小野先生の商標法概説(有斐閣)で確認
大塚教授の2つの論文を読んで、使用主義を「登録要件として使用を要求する考え方」としている点と、3条2項を識別性(識別機能)の獲得ではなく出所表示機能の獲得(識別性が無いものはない)という2点が気になりました。
まず、使用主義と登録主義ですが、小野昌延先生の有斐閣の商標法概説で再確認してみました。(1989年の本で古いです。同じ小野先生の青林書院の新・商標法概説を買わないといけないですね。)
この本によると、
使用主義、登録主義の言葉は、主に2種類の使われ方がされているとあります。
まず、一般的な理解(網野、渋谷、豊崎)は、
- 使用主義を、商標権の成立を使用の事実に基づいて定める場合、すなわち、登録に権利設定の効果が与えられていない場合
- 登録主義を、商標権の成立を登録の事実にかからしめている場合、すなわち、登録に「設権的効果」を与えている制度
とあります。小野先生はこちらの理解がよいとします。
なお、逐条解説と光石先生と豊崎先生の旧版の理解は、
- 使用主義を、登録要件として使用の事実を要求する制度(アメリカ、フィリピン)
- 登録主義を、登録に当たって現実の使用がなくても登録を許す制度(イギリス、ドイツ)
とあります。古い考え方なんだと思います。
そして、使用主義は最先使用者主義(先使用主義)になるとあり、一方、登録主義は先願主義となるとあり、
地域的な効力範囲が限定されがちな使用主義よりも、営業の拡大に適した登録主義が有利で、国際的には先願登録主義をとる方向とあります。
この本では、使用主義、登録主義の定義は、商標権の成立についてのもの(前者)であり、登録手続きについての考え方(後者)でないと整理されています。
ちなみに、英国は、前者では使用主義で、後者では登録主義になるとあります。
コメント
この有斐閣の本が書かれたのが1989年です。その後、商標権英国はCTM(EUTM)に入り、商標権の成立についても、登録主義になっています。

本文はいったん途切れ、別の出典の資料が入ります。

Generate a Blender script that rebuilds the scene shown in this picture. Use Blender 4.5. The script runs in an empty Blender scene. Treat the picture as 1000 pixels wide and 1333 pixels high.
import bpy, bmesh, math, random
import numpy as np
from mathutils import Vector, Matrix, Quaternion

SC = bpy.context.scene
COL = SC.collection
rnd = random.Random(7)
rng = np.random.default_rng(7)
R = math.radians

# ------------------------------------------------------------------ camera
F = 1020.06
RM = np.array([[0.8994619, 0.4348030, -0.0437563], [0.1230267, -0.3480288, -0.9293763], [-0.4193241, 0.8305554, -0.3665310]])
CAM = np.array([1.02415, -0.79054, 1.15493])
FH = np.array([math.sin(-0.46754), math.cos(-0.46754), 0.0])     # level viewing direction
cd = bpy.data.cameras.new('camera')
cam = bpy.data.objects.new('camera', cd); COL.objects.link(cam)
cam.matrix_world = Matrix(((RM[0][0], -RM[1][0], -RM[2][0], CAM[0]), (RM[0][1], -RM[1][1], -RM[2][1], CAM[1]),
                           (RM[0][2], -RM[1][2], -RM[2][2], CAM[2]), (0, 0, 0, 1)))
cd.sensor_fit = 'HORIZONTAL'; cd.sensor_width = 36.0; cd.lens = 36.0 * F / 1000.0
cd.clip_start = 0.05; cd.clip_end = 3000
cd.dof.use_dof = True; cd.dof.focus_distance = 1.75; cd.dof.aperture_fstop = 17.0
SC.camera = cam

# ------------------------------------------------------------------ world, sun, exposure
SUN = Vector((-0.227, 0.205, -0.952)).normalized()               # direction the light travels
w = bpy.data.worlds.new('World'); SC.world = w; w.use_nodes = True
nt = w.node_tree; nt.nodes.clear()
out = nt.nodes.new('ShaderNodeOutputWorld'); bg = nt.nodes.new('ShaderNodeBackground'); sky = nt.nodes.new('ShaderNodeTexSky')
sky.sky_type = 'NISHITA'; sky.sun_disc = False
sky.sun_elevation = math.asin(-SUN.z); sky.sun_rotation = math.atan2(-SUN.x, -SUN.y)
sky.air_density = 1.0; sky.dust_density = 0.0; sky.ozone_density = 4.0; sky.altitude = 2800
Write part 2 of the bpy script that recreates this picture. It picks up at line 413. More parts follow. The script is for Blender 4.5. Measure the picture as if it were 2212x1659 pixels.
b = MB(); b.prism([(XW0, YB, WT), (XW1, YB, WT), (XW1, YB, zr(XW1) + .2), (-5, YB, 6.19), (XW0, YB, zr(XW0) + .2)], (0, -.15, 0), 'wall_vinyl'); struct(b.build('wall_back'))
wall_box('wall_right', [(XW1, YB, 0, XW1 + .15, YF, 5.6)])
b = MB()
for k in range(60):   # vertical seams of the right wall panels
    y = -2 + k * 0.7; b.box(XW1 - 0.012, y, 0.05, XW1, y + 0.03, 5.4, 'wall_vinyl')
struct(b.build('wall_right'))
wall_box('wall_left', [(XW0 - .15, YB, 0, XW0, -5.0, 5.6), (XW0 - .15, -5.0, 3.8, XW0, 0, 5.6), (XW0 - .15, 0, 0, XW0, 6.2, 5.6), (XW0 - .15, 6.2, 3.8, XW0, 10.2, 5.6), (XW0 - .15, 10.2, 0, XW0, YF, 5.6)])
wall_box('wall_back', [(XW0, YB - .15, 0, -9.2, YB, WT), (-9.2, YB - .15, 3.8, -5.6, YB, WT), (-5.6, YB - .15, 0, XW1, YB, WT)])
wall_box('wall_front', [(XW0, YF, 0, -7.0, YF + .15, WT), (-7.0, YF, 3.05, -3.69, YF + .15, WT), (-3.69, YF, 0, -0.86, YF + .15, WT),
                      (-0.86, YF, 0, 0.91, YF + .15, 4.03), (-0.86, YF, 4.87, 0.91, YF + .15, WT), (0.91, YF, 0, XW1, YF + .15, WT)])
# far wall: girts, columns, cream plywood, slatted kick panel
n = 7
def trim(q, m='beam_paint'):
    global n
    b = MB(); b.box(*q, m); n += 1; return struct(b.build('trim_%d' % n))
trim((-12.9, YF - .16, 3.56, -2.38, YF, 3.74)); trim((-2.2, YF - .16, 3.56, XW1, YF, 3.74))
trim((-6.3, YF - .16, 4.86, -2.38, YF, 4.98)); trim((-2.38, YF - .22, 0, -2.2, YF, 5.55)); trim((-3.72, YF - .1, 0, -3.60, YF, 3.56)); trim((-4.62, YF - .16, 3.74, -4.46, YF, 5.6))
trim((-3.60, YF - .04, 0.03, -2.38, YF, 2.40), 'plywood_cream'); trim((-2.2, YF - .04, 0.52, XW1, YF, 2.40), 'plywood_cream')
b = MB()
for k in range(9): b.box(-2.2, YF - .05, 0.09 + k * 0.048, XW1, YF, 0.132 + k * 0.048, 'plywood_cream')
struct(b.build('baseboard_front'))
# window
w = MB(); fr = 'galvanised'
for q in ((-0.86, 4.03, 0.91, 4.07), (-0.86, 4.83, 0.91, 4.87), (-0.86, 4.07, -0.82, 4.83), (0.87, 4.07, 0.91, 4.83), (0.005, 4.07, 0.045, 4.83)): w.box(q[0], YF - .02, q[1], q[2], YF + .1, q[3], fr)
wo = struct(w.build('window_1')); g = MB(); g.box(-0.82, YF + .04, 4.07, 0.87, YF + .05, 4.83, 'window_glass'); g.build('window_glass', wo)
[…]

また、アメリカでは、登録制度に基づく商標権とコモンローに基づく商標権は別の権利という説明を聞きますので、アメリカでも登録制度は設権的です。本国登録ベースのときは、5年目~6年目の使用宣誓までは使用がなくても登録取得が可能です。
そもそも、登録=権利があるという意味では、登録制度のないミャンマーのようなところを別にすると、すべての商標登録制度のある国が登録主義ではないかと思います。
登録主義、使用主義という整理を海外であまり聞かないように思いますので、使用を登録の条件としている「先使用主義」と、使用を登録の条件としていない「先願主義」という整理で、十分なように思います。
一般的な先使用主義、先願主義という言葉は大切にして、学説に近いような、登録主義、使用主義という言葉はあまり使わない方が良いように思うのですが、どうでしょうか。